▶ **Short exercise**: Pictures stay out of this copy, which runs from the first line of the material through the line containing "tag(rebase(obj('tree_strap', bm, M['strap'])), 'black".

▶ **Dataset section**:
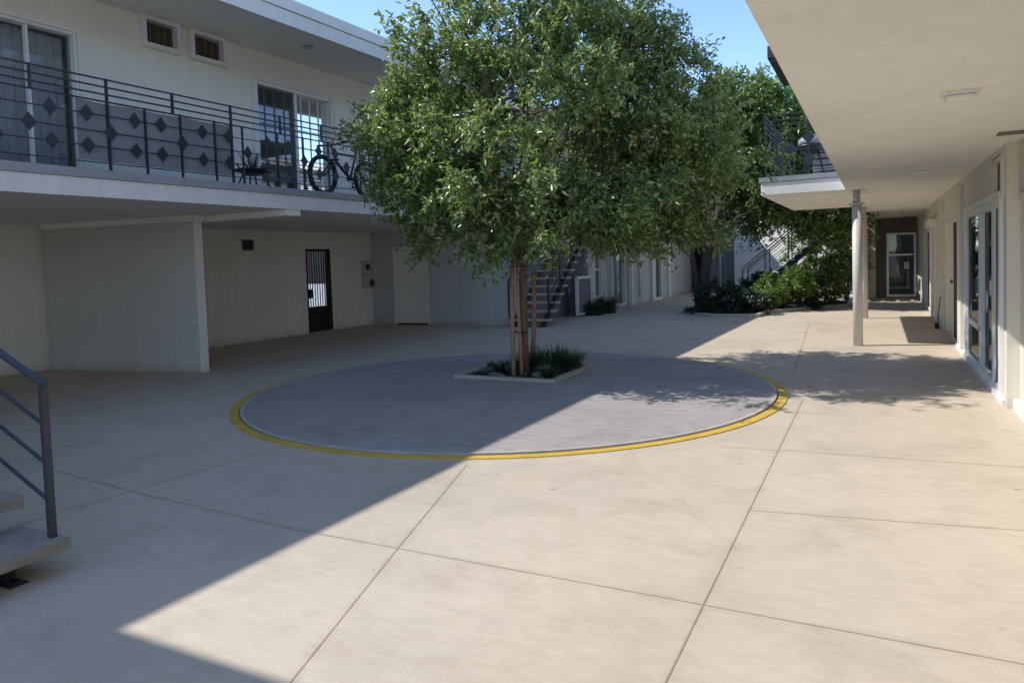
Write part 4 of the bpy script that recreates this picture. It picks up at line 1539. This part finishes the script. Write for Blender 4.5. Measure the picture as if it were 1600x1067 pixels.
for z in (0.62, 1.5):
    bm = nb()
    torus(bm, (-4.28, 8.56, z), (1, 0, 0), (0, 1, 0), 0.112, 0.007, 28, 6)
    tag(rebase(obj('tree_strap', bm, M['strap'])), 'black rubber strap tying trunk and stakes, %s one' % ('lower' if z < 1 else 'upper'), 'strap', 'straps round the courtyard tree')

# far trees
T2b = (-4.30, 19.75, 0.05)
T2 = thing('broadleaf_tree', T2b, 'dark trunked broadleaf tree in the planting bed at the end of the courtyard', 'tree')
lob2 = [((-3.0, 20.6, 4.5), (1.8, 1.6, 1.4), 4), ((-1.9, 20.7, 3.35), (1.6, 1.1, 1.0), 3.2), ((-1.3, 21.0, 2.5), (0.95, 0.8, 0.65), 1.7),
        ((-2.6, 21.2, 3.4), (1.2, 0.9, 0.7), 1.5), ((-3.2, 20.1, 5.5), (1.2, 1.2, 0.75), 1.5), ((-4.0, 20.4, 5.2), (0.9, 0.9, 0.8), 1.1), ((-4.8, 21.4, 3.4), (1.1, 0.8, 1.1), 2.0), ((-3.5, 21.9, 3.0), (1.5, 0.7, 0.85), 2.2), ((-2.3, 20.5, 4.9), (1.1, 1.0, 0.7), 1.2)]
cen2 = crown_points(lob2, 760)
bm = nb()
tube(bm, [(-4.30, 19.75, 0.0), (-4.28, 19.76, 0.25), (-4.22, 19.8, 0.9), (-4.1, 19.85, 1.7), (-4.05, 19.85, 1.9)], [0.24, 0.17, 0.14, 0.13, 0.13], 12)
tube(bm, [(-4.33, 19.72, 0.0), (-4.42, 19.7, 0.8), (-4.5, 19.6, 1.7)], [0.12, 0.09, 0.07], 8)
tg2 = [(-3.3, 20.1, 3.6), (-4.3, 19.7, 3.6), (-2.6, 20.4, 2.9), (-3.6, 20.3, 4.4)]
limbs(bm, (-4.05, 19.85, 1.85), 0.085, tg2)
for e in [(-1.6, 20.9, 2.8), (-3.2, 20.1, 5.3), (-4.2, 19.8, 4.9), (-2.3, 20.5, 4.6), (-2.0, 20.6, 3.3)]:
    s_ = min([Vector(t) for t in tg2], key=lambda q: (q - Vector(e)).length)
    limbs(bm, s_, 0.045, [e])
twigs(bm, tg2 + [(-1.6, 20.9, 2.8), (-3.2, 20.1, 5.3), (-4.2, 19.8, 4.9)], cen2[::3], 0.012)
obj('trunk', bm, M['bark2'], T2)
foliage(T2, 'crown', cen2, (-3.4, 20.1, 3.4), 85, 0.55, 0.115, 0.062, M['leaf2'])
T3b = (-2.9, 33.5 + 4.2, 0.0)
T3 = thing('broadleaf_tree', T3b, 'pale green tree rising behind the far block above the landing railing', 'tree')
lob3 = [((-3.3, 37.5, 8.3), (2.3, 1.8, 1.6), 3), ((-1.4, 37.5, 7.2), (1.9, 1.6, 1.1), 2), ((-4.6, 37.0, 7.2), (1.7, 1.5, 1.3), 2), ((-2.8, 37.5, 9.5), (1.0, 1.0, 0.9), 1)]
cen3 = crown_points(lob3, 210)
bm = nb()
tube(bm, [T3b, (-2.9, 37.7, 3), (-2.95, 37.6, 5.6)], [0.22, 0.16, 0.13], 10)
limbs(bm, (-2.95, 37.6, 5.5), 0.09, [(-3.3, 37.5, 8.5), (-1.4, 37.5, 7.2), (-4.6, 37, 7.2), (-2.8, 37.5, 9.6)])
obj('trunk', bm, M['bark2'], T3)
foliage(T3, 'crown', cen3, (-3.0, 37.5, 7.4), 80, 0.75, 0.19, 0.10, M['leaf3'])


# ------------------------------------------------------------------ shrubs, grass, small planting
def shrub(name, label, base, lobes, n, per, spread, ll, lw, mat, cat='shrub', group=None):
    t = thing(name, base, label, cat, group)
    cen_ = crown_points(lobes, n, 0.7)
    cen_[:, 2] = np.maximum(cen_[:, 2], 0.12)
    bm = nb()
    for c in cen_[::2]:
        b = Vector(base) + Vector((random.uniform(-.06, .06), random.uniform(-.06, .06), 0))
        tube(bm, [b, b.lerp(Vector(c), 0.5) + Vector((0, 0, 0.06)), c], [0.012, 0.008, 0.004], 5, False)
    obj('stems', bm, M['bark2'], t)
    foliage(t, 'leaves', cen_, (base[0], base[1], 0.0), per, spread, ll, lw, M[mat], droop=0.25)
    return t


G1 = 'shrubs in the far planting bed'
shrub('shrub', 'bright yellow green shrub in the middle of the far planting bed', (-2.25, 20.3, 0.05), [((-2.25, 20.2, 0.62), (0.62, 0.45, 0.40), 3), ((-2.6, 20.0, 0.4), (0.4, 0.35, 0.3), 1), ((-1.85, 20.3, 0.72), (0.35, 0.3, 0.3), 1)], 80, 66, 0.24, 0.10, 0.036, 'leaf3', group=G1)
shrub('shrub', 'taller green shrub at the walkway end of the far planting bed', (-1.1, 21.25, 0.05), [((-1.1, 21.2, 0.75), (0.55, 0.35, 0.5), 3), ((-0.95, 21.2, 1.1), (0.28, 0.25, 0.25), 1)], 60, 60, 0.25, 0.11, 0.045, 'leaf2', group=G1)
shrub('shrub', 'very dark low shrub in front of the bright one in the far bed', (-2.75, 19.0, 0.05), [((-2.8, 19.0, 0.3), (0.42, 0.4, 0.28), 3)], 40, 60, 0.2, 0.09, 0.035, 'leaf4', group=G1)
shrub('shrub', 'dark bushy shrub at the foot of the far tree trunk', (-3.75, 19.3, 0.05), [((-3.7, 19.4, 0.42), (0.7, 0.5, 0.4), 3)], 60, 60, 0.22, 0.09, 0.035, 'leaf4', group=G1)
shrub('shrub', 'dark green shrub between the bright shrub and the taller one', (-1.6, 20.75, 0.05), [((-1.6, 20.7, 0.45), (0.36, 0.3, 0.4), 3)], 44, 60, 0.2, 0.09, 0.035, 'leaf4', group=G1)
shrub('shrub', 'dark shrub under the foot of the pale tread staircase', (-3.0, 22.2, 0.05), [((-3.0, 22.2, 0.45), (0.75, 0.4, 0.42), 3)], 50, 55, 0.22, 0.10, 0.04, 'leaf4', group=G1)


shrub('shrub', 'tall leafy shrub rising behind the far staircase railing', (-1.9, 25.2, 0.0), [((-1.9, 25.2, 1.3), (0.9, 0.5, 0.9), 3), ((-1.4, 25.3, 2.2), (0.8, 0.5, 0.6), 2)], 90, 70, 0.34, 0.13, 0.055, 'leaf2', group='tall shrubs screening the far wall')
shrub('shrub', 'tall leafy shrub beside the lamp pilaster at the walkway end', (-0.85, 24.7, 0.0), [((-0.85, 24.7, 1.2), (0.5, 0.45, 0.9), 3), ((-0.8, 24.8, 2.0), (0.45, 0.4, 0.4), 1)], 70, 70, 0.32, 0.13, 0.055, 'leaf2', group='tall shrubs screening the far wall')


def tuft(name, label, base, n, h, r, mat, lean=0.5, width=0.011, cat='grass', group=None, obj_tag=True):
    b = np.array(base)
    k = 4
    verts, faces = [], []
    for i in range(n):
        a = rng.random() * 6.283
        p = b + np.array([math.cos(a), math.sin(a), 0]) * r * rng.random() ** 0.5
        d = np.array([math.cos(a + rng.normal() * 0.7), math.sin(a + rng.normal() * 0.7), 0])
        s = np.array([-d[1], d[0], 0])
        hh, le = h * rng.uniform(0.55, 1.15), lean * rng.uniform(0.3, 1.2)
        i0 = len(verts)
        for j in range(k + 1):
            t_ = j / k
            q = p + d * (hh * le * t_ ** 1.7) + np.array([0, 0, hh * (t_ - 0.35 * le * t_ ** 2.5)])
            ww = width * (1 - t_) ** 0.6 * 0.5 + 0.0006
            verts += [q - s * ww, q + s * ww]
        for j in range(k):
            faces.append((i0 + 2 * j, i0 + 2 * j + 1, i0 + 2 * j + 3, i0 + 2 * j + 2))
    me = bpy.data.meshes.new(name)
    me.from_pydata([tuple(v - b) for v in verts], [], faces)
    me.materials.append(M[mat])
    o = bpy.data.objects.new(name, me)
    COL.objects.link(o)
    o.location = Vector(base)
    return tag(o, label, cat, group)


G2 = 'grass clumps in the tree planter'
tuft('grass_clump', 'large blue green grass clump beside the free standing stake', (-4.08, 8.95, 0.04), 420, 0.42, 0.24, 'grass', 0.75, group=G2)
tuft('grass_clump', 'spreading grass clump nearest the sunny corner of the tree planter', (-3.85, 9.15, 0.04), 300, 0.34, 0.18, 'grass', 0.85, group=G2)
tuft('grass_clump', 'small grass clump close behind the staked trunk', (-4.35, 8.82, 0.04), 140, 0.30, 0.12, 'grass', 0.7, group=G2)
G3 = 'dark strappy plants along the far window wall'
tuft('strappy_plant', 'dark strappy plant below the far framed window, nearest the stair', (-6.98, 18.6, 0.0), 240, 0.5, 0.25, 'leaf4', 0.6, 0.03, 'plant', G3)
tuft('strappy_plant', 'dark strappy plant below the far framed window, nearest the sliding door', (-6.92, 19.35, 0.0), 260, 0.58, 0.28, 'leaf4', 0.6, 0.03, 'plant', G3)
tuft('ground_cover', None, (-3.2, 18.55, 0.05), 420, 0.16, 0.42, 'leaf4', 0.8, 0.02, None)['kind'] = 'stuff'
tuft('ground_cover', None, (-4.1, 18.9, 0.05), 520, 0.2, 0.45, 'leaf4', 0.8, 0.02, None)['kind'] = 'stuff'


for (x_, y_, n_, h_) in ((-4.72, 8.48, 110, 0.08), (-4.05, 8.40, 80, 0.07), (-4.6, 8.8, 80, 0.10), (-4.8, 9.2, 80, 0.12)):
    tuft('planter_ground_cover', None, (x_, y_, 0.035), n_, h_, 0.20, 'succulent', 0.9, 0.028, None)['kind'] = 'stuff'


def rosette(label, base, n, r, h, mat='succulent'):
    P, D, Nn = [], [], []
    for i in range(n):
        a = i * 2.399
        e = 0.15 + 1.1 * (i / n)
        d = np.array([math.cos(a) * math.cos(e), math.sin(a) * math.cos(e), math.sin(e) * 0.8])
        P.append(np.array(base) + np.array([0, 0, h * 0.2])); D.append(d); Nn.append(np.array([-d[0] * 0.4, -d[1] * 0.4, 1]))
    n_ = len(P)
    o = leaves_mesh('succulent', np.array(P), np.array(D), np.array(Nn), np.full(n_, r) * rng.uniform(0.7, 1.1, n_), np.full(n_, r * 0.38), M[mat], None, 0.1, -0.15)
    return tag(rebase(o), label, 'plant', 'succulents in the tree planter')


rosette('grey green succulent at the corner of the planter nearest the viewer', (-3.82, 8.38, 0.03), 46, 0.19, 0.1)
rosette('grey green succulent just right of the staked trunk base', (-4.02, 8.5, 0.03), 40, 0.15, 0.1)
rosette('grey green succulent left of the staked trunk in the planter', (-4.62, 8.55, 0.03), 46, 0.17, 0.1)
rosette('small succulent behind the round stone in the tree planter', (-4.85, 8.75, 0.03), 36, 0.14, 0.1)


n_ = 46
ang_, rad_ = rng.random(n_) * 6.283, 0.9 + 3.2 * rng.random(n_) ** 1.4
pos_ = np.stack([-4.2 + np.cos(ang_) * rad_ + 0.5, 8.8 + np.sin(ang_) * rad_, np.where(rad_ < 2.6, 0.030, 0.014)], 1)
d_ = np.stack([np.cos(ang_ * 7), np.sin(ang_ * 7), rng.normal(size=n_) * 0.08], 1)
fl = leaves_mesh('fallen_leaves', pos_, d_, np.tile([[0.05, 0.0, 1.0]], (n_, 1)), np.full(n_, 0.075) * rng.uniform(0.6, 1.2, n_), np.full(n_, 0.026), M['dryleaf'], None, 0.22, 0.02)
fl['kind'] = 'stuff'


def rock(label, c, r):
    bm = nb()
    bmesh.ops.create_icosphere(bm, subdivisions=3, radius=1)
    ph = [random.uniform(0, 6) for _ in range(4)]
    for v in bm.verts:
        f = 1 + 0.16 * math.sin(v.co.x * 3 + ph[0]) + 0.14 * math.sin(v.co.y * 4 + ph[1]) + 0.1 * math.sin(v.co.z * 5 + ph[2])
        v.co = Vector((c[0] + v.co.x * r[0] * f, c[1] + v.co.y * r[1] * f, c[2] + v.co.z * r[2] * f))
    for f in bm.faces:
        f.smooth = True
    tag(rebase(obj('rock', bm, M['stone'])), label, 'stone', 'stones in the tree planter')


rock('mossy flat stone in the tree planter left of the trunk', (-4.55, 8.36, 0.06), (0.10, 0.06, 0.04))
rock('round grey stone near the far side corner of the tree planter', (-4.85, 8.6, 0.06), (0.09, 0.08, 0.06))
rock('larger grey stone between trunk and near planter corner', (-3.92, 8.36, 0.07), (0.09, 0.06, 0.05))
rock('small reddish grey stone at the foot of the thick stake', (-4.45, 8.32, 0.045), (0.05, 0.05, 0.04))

▶ **In response**:
Write part 4 of the bpy script that recreates this picture. It picks up at line 1539. This part finishes the script. Write for Blender 4.5. Measure the picture as if it were 1600x1067 pixels.
for z in (0.62, 1.5):
    bm = nb()
    torus(bm, (-4.28, 8.56, z), (1, 0, 0), (0, 1, 0), 0.112, 0.007, 28, 6)
    tag(rebase(obj('tree_strap', bm, M['strap'])), 'black rubber strap tying trunk and stakes, %s one' % ('lower' if z < 1 else 'upper'), 'strap', 'straps round the courtyard tree')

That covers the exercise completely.